Plans to boost credit to small businesses have been dealt a blow after Nationwide delayed its launch into the sector until 2016 as the lender is being forced to hold more capital as a buffer against financial crises, the Financial Times reported.
The mutual, which had planned to begin lending to small businesses this year, faces demands to bolster its leverage ratio - which measures its capital as a percentage of its assets - to 3 per cent by the end of 2015.
Nationwide's delay will be a blow to Government plans to unblock the credit logjam to small firms, seen as vital to speeding up economic recovery.
The lender revealed plans to enter the SME loans market last year, where lending has shrunk as banks retreat and demand wanes. At the time chief executive Graham Beale described it as a "natural extension of what we can do".
But the Prudential Regulation Authority (PRA) recently demanded Nationwide draw up plans to plug a hole in its balance sheet by bolstering its leverage ratio.
Mr Beale criticised the measure as a "crude instrument which will be a constraint for low-risk lenders (and) too lenient for high-risk lenders".
Weeks later the building society was given vital breathing space by the regulator on meeting the tougher standard, when the PRA approved its capital-raising plans and gave it until the end of 2015 to increase its leverage ratio from 2pc.
At the time Nationwide did not say how it will bolster its capital levels, but its plans do not involve raising extra funds from investors.
Nationwide is reportedly focusing on increasing its market share of current accounts instead.
The FT said the building society is now unlikely to launch a full SME service before 2016.
Business Secretary Vince Cable last month stoked tension with the Bank of England.
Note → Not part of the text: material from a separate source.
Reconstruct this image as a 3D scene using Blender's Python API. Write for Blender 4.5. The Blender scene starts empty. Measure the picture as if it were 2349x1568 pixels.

He said its demands that banks must hold more capital to protect against future financial shocks is deterring small business lending and holding back recovery.
Mr Cable said: "One of the anxieties in the business community is that the so-called 'capital Taliban' in the Bank of England are imposing restrictions which at this delicate stage of recovery actually make it more difficult for companies to operate and expand."